*Task prompt*:
Quote exactly the lines spanning from the top of the data below to the line that contains "S.view_settings.exposure=0.36", including both.

*Supplied information*:

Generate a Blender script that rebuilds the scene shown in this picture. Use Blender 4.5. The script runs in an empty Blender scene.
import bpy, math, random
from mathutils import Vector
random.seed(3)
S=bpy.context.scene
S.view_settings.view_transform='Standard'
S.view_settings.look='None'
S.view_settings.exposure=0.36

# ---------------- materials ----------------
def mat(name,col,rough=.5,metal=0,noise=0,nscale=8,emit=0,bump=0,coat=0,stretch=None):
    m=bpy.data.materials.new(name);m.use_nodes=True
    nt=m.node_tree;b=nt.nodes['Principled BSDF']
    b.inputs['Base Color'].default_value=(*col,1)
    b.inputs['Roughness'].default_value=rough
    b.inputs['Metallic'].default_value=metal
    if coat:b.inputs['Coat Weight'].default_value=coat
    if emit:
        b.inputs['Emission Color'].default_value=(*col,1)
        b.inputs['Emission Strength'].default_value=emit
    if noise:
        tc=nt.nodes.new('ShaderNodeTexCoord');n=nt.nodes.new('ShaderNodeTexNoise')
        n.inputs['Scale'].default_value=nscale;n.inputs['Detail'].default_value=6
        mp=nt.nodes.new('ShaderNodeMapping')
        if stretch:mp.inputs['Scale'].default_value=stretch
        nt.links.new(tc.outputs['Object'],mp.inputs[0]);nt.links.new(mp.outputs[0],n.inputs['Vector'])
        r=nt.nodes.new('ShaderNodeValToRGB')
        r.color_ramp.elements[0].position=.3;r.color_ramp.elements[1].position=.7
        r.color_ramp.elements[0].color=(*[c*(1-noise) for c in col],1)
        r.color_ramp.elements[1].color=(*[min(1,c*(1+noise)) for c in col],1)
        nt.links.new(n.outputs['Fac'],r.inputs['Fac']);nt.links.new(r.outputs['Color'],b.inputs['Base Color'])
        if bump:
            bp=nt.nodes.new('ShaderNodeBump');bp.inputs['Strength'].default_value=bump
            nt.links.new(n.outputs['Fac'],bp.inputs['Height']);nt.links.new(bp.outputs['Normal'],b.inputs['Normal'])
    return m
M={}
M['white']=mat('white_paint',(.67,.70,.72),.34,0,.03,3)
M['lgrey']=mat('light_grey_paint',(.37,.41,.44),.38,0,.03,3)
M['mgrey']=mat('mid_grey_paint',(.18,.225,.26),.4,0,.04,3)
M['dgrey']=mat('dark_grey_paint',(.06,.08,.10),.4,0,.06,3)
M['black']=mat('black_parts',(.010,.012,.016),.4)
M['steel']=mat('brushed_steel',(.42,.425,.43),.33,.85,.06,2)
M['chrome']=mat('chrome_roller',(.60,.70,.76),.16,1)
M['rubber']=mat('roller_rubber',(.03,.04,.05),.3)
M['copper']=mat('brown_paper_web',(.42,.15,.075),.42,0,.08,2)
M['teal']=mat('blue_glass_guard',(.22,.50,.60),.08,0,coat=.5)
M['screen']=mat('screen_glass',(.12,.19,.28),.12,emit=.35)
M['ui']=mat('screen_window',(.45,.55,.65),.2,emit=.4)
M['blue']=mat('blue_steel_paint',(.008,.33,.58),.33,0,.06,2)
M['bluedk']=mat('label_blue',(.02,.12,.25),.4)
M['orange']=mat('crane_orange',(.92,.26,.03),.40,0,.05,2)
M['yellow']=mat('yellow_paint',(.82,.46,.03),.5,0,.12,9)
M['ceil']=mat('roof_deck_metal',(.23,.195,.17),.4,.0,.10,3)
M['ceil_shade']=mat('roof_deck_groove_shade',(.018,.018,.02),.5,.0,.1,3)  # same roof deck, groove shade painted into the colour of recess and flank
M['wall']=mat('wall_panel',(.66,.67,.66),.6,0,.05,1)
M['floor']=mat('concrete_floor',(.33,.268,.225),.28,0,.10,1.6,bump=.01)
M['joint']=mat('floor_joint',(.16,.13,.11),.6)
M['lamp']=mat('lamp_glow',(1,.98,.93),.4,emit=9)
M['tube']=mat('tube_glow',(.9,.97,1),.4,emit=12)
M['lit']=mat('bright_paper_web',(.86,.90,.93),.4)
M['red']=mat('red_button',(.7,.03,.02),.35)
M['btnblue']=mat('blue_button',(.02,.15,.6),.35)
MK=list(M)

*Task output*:
Generate a Blender script that rebuilds the scene shown in this picture. Use Blender 4.5. The script runs in an empty Blender scene.
import bpy, math, random
from mathutils import Vector
random.seed(3)
S=bpy.context.scene
S.view_settings.view_transform='Standard'
S.view_settings.look='None'
S.view_settings.exposure=0.36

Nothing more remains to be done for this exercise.